Friday, July 25, 2014

Phenology: Mixed-Up Wildflowers

(Reclaimed from Bubblews, now with a picture of the honeysuckle discussed below, Lonicera japonica, courtesy of Mrmac04 at Morguefile.com.)



This morning I walked all the way to the store. I thought I really ought to go to the Friday Market, because this is the last Friday of the month. Retired and disabled people get their pension money on the first of the month, so on the last Friday people who earn money throughout the month by working really should go in and encourage the vendors. But I figured the owner of the store would be in the Friday Market already, so I'd better hurry up and open the store.

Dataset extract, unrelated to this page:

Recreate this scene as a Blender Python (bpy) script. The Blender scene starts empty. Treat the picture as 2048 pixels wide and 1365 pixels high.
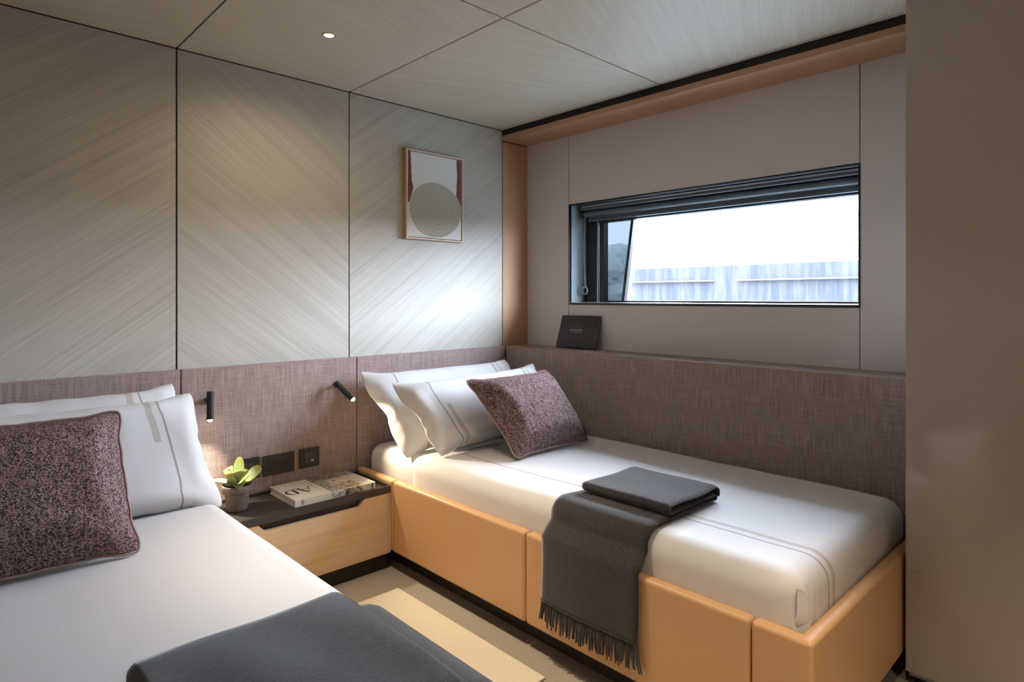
import bpy, bmesh, math, random
import numpy as np
from mathutils import Vector, Matrix

# ------------------------------------------------------------------ camera
S = bpy.context.scene
COL = S.collection
CAM_H = 1.15
F_PX = 1238.6
cam_d = bpy.data.cameras.new('camera')
cam_d.sensor_width = 36.0
cam_d.lens = F_PX / 2048.0 * 36.0
cam_d.shift_y = -(682.5 - 596.0) / 2048.0
cam_d.clip_start = 0.02
cam_d.clip_end = 400.0
cam = bpy.data.objects.new('camera', cam_d)
COL.objects.link(cam)
cam.location = (0, 0, CAM_H)
cam.rotation_euler = (math.radians(90), 0, -math.atan2(0.690, 0.7238))
S.camera = cam

# ------------------------------------------------------------------ world: flat bright overcast sky
SKY_STRENGTH = 50.0
w = bpy.data.worlds.new('overcast_sky')
S.world = w
w.use_nodes = True
bg = w.node_tree.nodes['Background']
bg.inputs['Color'].default_value = (0.80, 0.89, 1.03, 1)
bg.inputs['Strength'].default_value = SKY_STRENGTH

# ------------------------------------------------------------------ colour management
vs = S.view_settings
vs.view_transform = 'Standard'
vs.look = 'None'
vs.exposure = 0.40
vs.gamma = 1.0
vs.use_curve_mapping = False
cy_ = S.cycles
cy_.max_bounces = 5
cy_.use_adaptive_sampling = True
cy_.adaptive_threshold = 0.05
cy_.diffuse_bounces = 4
cy_.glossy_bounces = 3
cy_.transmission_bounces = 4
cy_.transparent_max_bounces = 8
cy_.caustics_reflective = False
cy_.caustics_refractive = False
cy_.sample_clamp_indirect = 6.0
cy_.use_denoising = True

# lamp powers (each lamp's own light is made in its builder)
DOWNLIGHT_W = 34.0
READING_W = 14.0
WARM = (1.0, 0.81, 0.57)

# main planes of the cabin (metres)
YA = 2.570      # panelled wall behind the beds
YH = 2.541      # front of the headboard on that wall
XH = 2.372      # front of the side headboard under the window
XW = 2.576      # window wall
ZC = 2.094      # ceiling
ZH = 0.879      # top of the headboards
XL = -0.24      # left side headboard
YB = -1.0       # wall behind the camera
XC = 2.12       # wardrobe face
YC = 0.526      # wardrobe end

# daylight portal in the window opening (only guides the sampling of the sky)
pl = bpy.data.lights.new('window_portal', 'AREA')
pl.shape = 'RECTANGLE'
pl.size = 1.42
pl.size_y = 0.50
pl.cycles.is_portal = True
po = bpy.data.objects.new('window_portal', pl)
COL.objects.link(po)
po.location = (2.78, 1.52, 1.385)
po.rotation_euler = (0, math.radians(90), 0)
po.rotation_euler = Vector((-1, 0, 0)).to_track_quat('-Z', 'Z').to_euler()

# ------------------------------------------------------------------ materials
def new_mat(name):
    m = bpy.data.materials.new(name)
    m.use_nodes = True
    nt = m.node_tree
    b = nt.nodes['Principled BSDF']
    return m, nt, b

def N(nt, t, **kw):
    n = nt.nodes.new(t)
    for k, v in kw.items():
        setattr(n, k, v)
    return n

def L(nt, a, b):
    nt.links.new(a, b)

def plain(name, col, rough=0.5, metal=0.0, spec=None, bump=0.0, bscale=200.0, coat=0.0, var=0.0):
    m, nt, b = new_mat(name)
    b.inputs['Base Color'].default_value = (*col, 1)
    b.inputs['Roughness'].default_value = rough
    b.inputs['Metallic'].default_value = metal
    if spec is not None:
        b.inputs['Specular IOR Level'].default_value = spec
    if coat:
        b.inputs['Coat Weight'].default_value = coat
        b.inputs['Coat Roughness'].default_value = 0.04
    if bump or var:
        tc = N(nt, 'ShaderNodeTexCoord')
        nz = N(nt, 'ShaderNodeTexNoise')
        nz.inputs['Scale'].default_value = bscale
        nz.inputs['Detail'].default_value = 4
        L(nt, tc.outputs['Object'], nz.inputs['Vector'])
        if bump:
            bp = N(nt, 'ShaderNodeBump')
            bp.inputs['Strength'].default_value = bump
            bp.inputs['Distance'].default_value = 0.002
            L(nt, nz.outputs['Fac'], bp.inputs['Height'])
            L(nt, bp.outputs['Normal'], b.inputs['Normal'])
        if var:
            mx = mixc(nt, [c * (1 - var) for c in col], [min(1, c * (1 + var)) for c in col], nz.outputs['Fac'])
            L(nt, mx, b.inputs['Base Color'])
    return m

def mixc(nt, c1, c2, fac, lo=0.3, hi=0.7):
    r = N(nt, 'ShaderNodeValToRGB')
    r.color_ramp.elements[0].position = lo
    r.color_ramp.elements[1].position = hi
    r.color_ramp.elements[0].color = (*c1, 1)
    r.color_ramp.elements[1].color = (*c2, 1)
    L(nt, fac, r.inputs['Fac'])
    return r.outputs['Color']

def math_node(nt, op, a, b=None, c=None):
    n = N(nt, 'ShaderNodeMath', operation=op)
    for i, x in enumerate((a, b, c)):
        if x is None:
            continue
        if isinstance(x, (int, float)):
            n.inputs[i].default_value = x
        else:
            L(nt, x, n.inputs[i])
    return n.outputs[0]

def veneer(name, c_dark, c_light, angle, plane, fine=260.0, rough=0.5, along=2.0, seed=0.0, bump=0.25):
    """combed straw-like veneer: long fine streaks at an angle in a plane"""
    m, nt, b = new_mat(name)
    tc = N(nt, 'ShaderNodeTexCoord')
    m1 = N(nt, 'ShaderNodeMapping')
    m1.inputs['Location'].default_value = (seed, seed * .37, seed * .71)
    if plane == 'XZ':
        m1.inputs['Rotation'].default_value = (0, angle, 0)
    else:
        m1.inputs['Rotation'].default_value = (0, 0, -angle)
    L(nt, tc.outputs['Object'], m1.inputs['Vector'])
    def streak(sa, sb, det):
        m2 = N(nt, 'ShaderNodeMapping')
        m2.inputs['Scale'].default_value = (sa, sb if plane == 'XY' else 1.0, sb if plane == 'XZ' else 1.0)
        L(nt, m1.outputs[0], m2.inputs['Vector'])
        nz = N(nt, 'ShaderNodeTexNoise')
        nz.inputs['Scale'].default_value = 1.0
        nz.inputs['Detail'].default_value = det
        nz.inputs['Roughness'].default_value = 0.6
        L(nt, m2.outputs[0], nz.inputs['Vector'])
        return nz.outputs['Fac']
    s1 = streak(along, fine, 2)
    s2 = streak(along * .45, fine * .16, 2)
    s3 = streak(along * 3, fine * 1.7, 1)
    t = math_node(nt, 'ADD', math_node(nt, 'MULTIPLY', s1, .45), math_node(nt, 'MULTIPLY', s2, .33))
    t = math_node(nt, 'ADD', t, math_node(nt, 'MULTIPLY', s3, .22))
    L(nt, mixc(nt, c_dark, c_light, t, .36, .64), b.inputs['Base Color'])
    b.inputs['Roughness'].default_value = rough
    if bump:
        bp = N(nt, 'ShaderNodeBump')
        bp.inputs['Strength'].default_value = bump
        bp.inputs['Distance'].default_value = 0.0015
        L(nt, s1, bp.inputs['Height'])
        L(nt, bp.outputs['Normal'], b.inputs['Normal'])
    return m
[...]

On the way I noticed an unusual combination of flowers. Earlier this spring, stupid people sprayed poison on the wildflowers along Route 23. (Apparently the men hired to add grooves to the sides of the road don't know how to recognize poison ivy, nor do they have boots and gloves as most laborers do, so they have to destroy all the plants within ten yards of anywhere they work. I don't know why anybody would hire laborers like that.) Many flowers died back and failed to bloom earlier this summer. Then the polar inversion brought cool weather and encouraged some autumn flowers to bloom a little earlier than usual, and now some of the flowers that failed to bloom in June are trying to bloom. The result is a combination of wildflowers that a little child might try to paint, while an older child would "know" that these flowers don't bloom at the same time.

Except that, this year, they did. What caught my eye was early summer honeysuckle and late summer jewelweed blooming on the same bank. The other wildflowers now blooming along Route 23, all at once, are red clover, thistles, Queen Anne's Lace, daisies, fleabane, chicory, sweet peas, milkweed, morning glories, and a mimosa tree.

I'm not seeing butterflies along Route 23 at all, and I'm seeing an unreasonable number of dead birds of different ages and species. Living birds I saw, above Route 23 up in Wise County, were a robin and two vireos, but closer to home all I'm seeing are crows and pigeons. What a lot of beauty and richness we lose when people are too lazy to protect themselves from their pathological fears of poison ivy, or of snakes.

It is something, though, to see honeysuckle and morning glories in bloom on the same bank, on the same day. Or fleabane and jewelweed.